Margaret Thatcher’s right-hand-man, hated by the left for being a working class conservative, and gravely injured by the Brighton bombing, Lord Tebbit has passed aged 94.
Norman Tebbit, born in 1931 in London, has died aged 94, his son confirmed on Tuesday. He had been Member of Parliament for Epping and Chingford, an East London – Essex constituency, for 22 years and was subsequently made a life-member of the House of Lords, the UK’s upper Parliamentary chamber, as Lord Tebbit.
The Conservative Party politician had been a major figure during the Margret Thatcher era, and was instrumental in taking on the then-all powerful trade unions, which Thatcher had identified as being one of the key agents in the UK’s economic paralysis. His uncompromising style in this mission earned him the nickname from the left of being a “semi-house trained polecat”.
Lord NormanTebbit, the former chairman of the Conservative Party, speaks on the second day of the Tory conference in Bournemouth. (Photo by Andrew Parsons – PA Images/PA Images via Getty Images)
He was also frequently seen in the light of comments he had made on unemployment, approvingly from the right and with disgust from the left, that rather than rioting, unemployed people should get on a bicycle and look for work.

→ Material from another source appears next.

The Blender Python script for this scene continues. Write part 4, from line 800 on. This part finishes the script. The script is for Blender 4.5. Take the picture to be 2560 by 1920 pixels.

Tebbit’s humble background saw him become the target for especial vitriol in a Britain where the left considered the working class their property, and class traitors marked out for abuse. Worse of all for the left, he had been a former trade union member and activist during his time as a journalist and air line pilot who went on to “smash” the unions, having seen how damaging they were from the inside.
During the 1980s Tebbit held several cabinet positions and was chairman of the Conservative Party, but possibly most importantly was as emissary of the lower-middle-class Margaret Thatcher to Britain’s small-c conservative working class, who were brought into her electoral coalition after a decade of economic stagnation with Thatcherism’s promise of getting ahead by working hard.
He grew up in a period of British history where social mobility was enhanced by the provision of state-funded, examination-entrance selective schools — grammar schools — which he was able to attend. That early educational attainment put Tebbit in a position where, once called up for mandatory national service, he trained in the Royal Air Force and flew jet fighters.
During that service in 1954 Tebbit narrowly avoided death in a belly-landing jet crash, when he had to smash his way out of the cockpit of a burning Gloster Meteor.
But worse was to come. In 1984, terrorist group the Irish Republican Army (IRA) bombed the Brighton Grand Hotel during the annual Conservative Party Conference hosted at the venue, an attempt to assassinate the British government who were all present in the building at the time. Five people were killed and dozens were injured, the most high-profile of whom was Tebbit.
He and his wife, who had been asleep in their hotel room, were trapped under debris of the partially collapsed building for several hours before they were rescued. Both gravely injured, Tebbit’s wife suffered a broken neck and was confined to a wheelchair for life.
Tebbit remained politically active, as a member of the House of Lords, for decades after the end of Thatcherism. Years ahead of most, he recognised how the new Conservative Party of the David Cameron era was spitting in the eye of many of its own voters and called for an electoral pact with Nigel Farage in 2014.
Stating Conservative and UKIP candidates shouldn’t stand against each other and split the vote in Labour or Liberal marginal seats — advice that was ignored — Tebbit stated at the time “It would help if we didn’t abuse former Tory voters by attacking UKIP as nutters”.
Nigel Farage paid tribute to Tebbit on Tuesday, writing: “Norman gave me a lot of help in my early days as an MEP and was a great man. RIP.”
Kemi Badenoch, the leader of the Conservative Party, led that faction in its memorial to “icon” Tebbit and stated: “his unstinting service in the pursuit of improving our country should be held up as an inspiration to all Conservatives.As a minister in Mrs Thatcher’s administration he was one of the main agents of the transformation of our country”.
She continued: “to many of us it was the stoicism and courage he showed in the face of terrorism which inspired us as he rebuilt his political career after suffering terrible injuries in the Brighton bomb, and cared selflessly for his wife Margaret, who was gravely disabled in the bombing. A reminder that he was first and foremost a family man who always held true to his principles.”